#### [OBJECTIVE]
Word for word, print each line of the listing below; pictures stay out.

[Start DATASET]

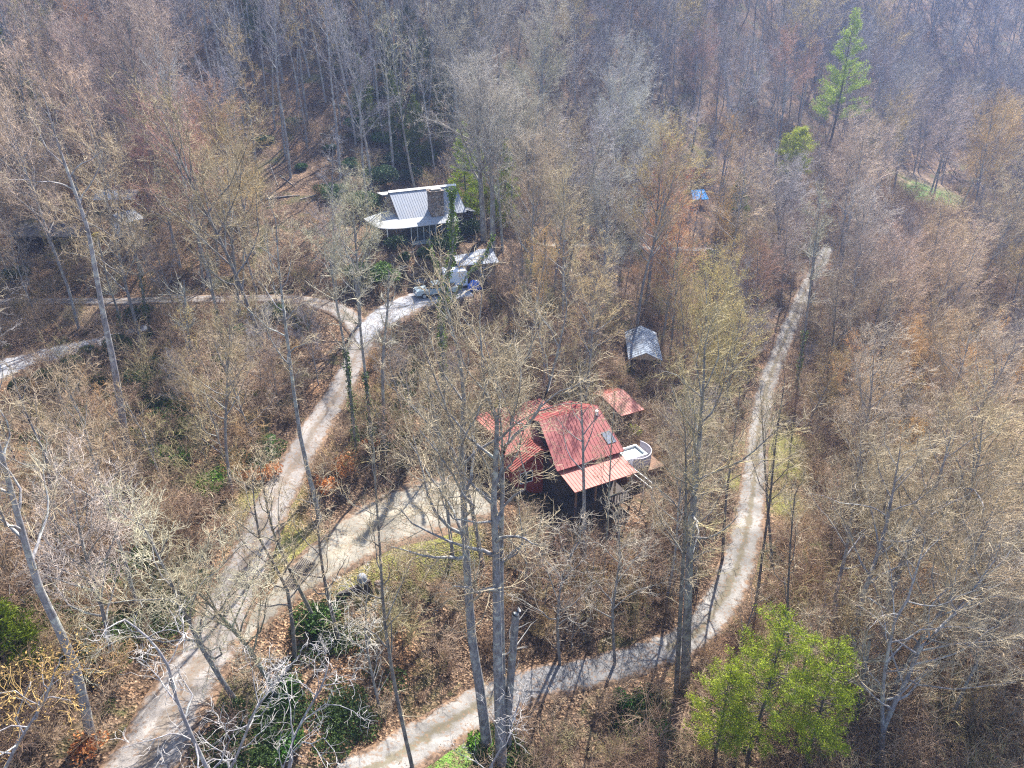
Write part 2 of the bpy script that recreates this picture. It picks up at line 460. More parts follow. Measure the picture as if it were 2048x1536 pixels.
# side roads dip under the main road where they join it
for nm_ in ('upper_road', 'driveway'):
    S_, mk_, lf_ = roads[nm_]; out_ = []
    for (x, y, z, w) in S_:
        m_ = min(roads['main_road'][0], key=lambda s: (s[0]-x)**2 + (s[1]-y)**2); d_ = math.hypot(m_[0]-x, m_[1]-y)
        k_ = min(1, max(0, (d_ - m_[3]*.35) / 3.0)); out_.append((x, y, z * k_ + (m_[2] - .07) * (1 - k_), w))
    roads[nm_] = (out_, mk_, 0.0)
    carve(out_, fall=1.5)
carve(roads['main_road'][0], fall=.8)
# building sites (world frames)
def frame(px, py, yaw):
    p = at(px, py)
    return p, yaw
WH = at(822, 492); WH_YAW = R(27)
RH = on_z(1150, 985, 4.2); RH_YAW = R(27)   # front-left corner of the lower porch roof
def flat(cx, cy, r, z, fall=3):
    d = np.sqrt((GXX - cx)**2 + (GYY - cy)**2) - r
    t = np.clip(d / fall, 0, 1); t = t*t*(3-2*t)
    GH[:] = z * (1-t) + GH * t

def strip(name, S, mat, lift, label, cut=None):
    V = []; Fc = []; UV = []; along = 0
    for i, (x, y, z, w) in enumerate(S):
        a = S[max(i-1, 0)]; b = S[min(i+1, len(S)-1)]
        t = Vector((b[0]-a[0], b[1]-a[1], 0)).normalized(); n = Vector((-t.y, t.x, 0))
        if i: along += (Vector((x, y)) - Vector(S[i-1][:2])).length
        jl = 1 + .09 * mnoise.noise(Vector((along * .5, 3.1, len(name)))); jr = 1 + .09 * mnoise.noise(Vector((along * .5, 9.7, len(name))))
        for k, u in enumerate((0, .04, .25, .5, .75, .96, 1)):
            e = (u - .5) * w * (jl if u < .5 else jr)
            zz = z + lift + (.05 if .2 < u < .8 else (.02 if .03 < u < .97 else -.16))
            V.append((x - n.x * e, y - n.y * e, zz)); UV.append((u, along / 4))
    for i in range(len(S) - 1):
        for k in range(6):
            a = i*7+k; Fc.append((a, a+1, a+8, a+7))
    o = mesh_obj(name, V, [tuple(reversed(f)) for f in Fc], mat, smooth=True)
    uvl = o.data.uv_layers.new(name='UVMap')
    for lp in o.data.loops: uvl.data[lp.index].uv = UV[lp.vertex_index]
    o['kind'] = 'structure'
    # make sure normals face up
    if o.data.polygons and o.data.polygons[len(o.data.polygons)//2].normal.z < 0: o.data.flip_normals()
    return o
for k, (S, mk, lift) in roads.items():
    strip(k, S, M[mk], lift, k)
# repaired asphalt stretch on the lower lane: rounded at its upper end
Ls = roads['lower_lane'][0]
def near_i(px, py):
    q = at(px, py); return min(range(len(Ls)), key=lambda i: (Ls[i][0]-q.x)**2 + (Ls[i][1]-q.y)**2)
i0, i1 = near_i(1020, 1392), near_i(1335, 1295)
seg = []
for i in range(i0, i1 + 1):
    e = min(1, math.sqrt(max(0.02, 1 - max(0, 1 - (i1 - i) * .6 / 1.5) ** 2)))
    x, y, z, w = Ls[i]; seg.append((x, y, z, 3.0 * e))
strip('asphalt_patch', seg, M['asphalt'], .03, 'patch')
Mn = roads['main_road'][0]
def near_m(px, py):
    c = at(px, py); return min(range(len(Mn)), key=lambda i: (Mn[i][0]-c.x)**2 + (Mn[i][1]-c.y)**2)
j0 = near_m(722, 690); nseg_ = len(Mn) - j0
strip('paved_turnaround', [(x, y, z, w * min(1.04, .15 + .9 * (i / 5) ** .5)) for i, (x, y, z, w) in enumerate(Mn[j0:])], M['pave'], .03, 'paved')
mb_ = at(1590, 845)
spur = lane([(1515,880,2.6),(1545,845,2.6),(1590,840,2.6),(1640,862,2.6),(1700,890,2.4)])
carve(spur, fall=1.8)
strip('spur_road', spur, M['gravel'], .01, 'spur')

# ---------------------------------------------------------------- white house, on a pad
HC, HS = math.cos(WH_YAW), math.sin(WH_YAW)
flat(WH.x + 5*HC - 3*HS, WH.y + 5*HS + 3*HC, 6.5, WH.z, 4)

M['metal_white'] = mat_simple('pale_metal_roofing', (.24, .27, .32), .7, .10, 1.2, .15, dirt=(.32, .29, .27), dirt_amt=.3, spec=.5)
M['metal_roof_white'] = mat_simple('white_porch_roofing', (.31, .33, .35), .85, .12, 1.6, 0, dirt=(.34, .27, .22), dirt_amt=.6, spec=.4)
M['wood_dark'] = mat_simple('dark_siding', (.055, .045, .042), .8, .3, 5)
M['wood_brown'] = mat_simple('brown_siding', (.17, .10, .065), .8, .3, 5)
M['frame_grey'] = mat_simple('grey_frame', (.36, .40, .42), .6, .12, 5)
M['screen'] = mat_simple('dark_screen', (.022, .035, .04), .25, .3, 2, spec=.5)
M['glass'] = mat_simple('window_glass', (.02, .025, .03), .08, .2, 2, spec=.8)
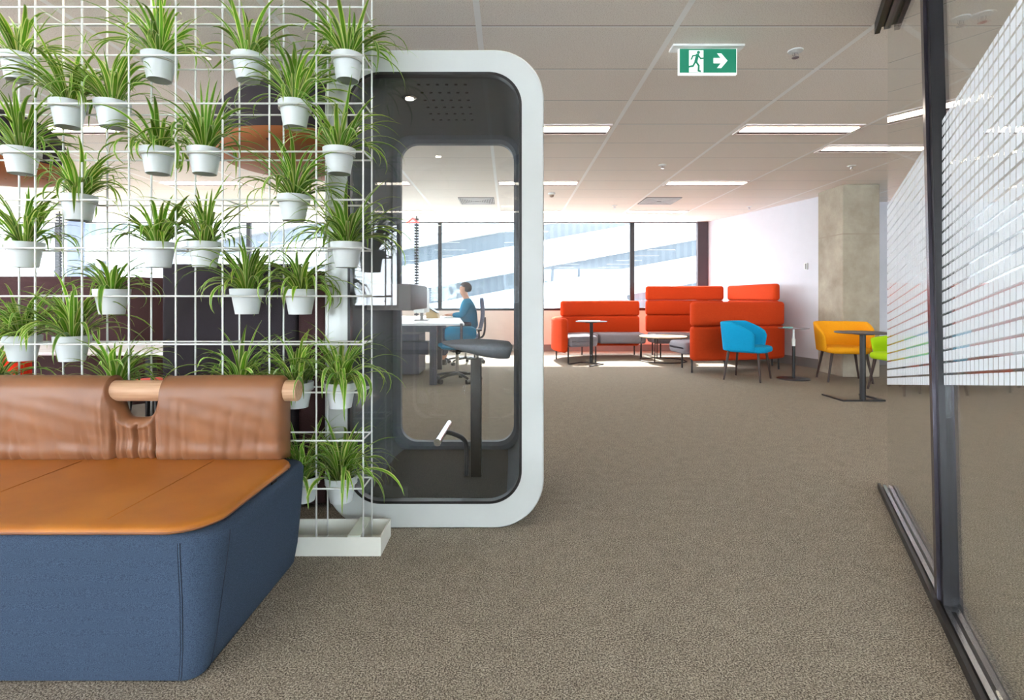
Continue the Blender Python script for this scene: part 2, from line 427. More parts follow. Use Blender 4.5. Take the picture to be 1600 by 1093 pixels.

[End DATASET]

#### [ANSWER TO THE EXERCISE]
Write part 2 of the bpy script that recreates this picture. It picks up at line 460. More parts follow. Measure the picture as if it were 2048x1536 pixels.
# side roads dip under the main road where they join it
for nm_ in ('upper_road', 'driveway'):
    S_, mk_, lf_ = roads[nm_]; out_ = []
    for (x, y, z, w) in S_:
        m_ = min(roads['main_road'][0], key=lambda s: (s[0]-x)**2 + (s[1]-y)**2); d_ = math.hypot(m_[0]-x, m_[1]-y)
        k_ = min(1, max(0, (d_ - m_[3]*.35) / 3.0)); out_.append((x, y, z * k_ + (m_[2] - .07) * (1 - k_), w))
    roads[nm_] = (out_, mk_, 0.0)
    carve(out_, fall=1.5)
carve(roads['main_road'][0], fall=.8)
# building sites (world frames)
def frame(px, py, yaw):
    p = at(px, py)
    return p, yaw
WH = at(822, 492); WH_YAW = R(27)
RH = on_z(1150, 985, 4.2); RH_YAW = R(27)   # front-left corner of the lower porch roof
def flat(cx, cy, r, z, fall=3):
    d = np.sqrt((GXX - cx)**2 + (GYY - cy)**2) - r
    t = np.clip(d / fall, 0, 1); t = t*t*(3-2*t)
    GH[:] = z * (1-t) + GH * t

def strip(name, S, mat, lift, label, cut=None):
    V = []; Fc = []; UV = []; along = 0
    for i, (x, y, z, w) in enumerate(S):
        a = S[max(i-1, 0)]; b = S[min(i+1, len(S)-1)]
        t = Vector((b[0]-a[0], b[1]-a[1], 0)).normalized(); n = Vector((-t.y, t.x, 0))
        if i: along += (Vector((x, y)) - Vector(S[i-1][:2])).length
        jl = 1 + .09 * mnoise.noise(Vector((along * .5, 3.1, len(name)))); jr = 1 + .09 * mnoise.noise(Vector((along * .5, 9.7, len(name))))
        for k, u in enumerate((0, .04, .25, .5, .75, .96, 1)):
            e = (u - .5) * w * (jl if u < .5 else jr)
            zz = z + lift + (.05 if .2 < u < .8 else (.02 if .03 < u < .97 else -.16))
            V.append((x - n.x * e, y - n.y * e, zz)); UV.append((u, along / 4))
    for i in range(len(S) - 1):
        for k in range(6):
            a = i*7+k; Fc.append((a, a+1, a+8, a+7))
    o = mesh_obj(name, V, [tuple(reversed(f)) for f in Fc], mat, smooth=True)
    uvl = o.data.uv_layers.new(name='UVMap')
    for lp in o.data.loops: uvl.data[lp.index].uv = UV[lp.vertex_index]
    o['kind'] = 'structure'
    # make sure normals face up
    if o.data.polygons and o.data.polygons[len(o.data.polygons)//2].normal.z < 0: o.data.flip_normals()
    return o
for k, (S, mk, lift) in roads.items():
    strip(k, S, M[mk], lift, k)
# repaired asphalt stretch on the lower lane: rounded at its upper end
Ls = roads['lower_lane'][0]
def near_i(px, py):
    q = at(px, py); return min(range(len(Ls)), key=lambda i: (Ls[i][0]-q.x)**2 + (Ls[i][1]-q.y)**2)
i0, i1 = near_i(1020, 1392), near_i(1335, 1295)
seg = []
for i in range(i0, i1 + 1):
    e = min(1, math.sqrt(max(0.02, 1 - max(0, 1 - (i1 - i) * .6 / 1.5) ** 2)))
    x, y, z, w = Ls[i]; seg.append((x, y, z, 3.0 * e))
strip('asphalt_patch', seg, M['asphalt'], .03, 'patch')
Mn = roads['main_road'][0]
def near_m(px, py):
    c = at(px, py); return min(range(len(Mn)), key=lambda i: (Mn[i][0]-c.x)**2 + (Mn[i][1]-c.y)**2)
j0 = near_m(722, 690); nseg_ = len(Mn) - j0
strip('paved_turnaround', [(x, y, z, w * min(1.04, .15 + .9 * (i / 5) ** .5)) for i, (x, y, z, w) in enumerate(Mn[j0:])], M['pave'], .03, 'paved')
mb_ = at(1590, 845)
spur = lane([(1515,880,2.6),(1545,845,2.6),(1590,840,2.6),(1640,862,2.6),(1700,890,2.4)])
carve(spur, fall=1.8)
strip('spur_road', spur, M['gravel'], .01, 'spur')

# ---------------------------------------------------------------- white house, on a pad
HC, HS = math.cos(WH_YAW), math.sin(WH_YAW)
flat(WH.x + 5*HC - 3*HS, WH.y + 5*HS + 3*HC, 6.5, WH.z, 4)

M['metal_white'] = mat_simple('pale_metal_roofing', (.24, .27, .32), .7, .10, 1.2, .15, dirt=(.32, .29, .27), dirt_amt=.3, spec=.5)
M['metal_roof_white'] = mat_simple('white_porch_roofing', (.31, .33, .35), .85, .12, 1.6, 0, dirt=(.34, .27, .22), dirt_amt=.6, spec=.4)
M['wood_dark'] = mat_simple('dark_siding', (.055, .045, .042), .8, .3, 5)
M['wood_brown'] = mat_simple('brown_siding', (.17, .10, .065), .8, .3, 5)
M['frame_grey'] = mat_simple('grey_frame', (.36, .40, .42), .6, .12, 5)
M['screen'] = mat_simple('dark_screen', (.022, .035, .04), .25, .3, 2, spec=.5)
M['glass'] = mat_simple('window_glass', (.02, .025, .03), .08, .2, 2, spec=.8)
Continue the Blender Python script for this scene: part 2, from line 427. More parts follow. Use Blender 4.5. Take the picture to be 1600 by 1093 pixels.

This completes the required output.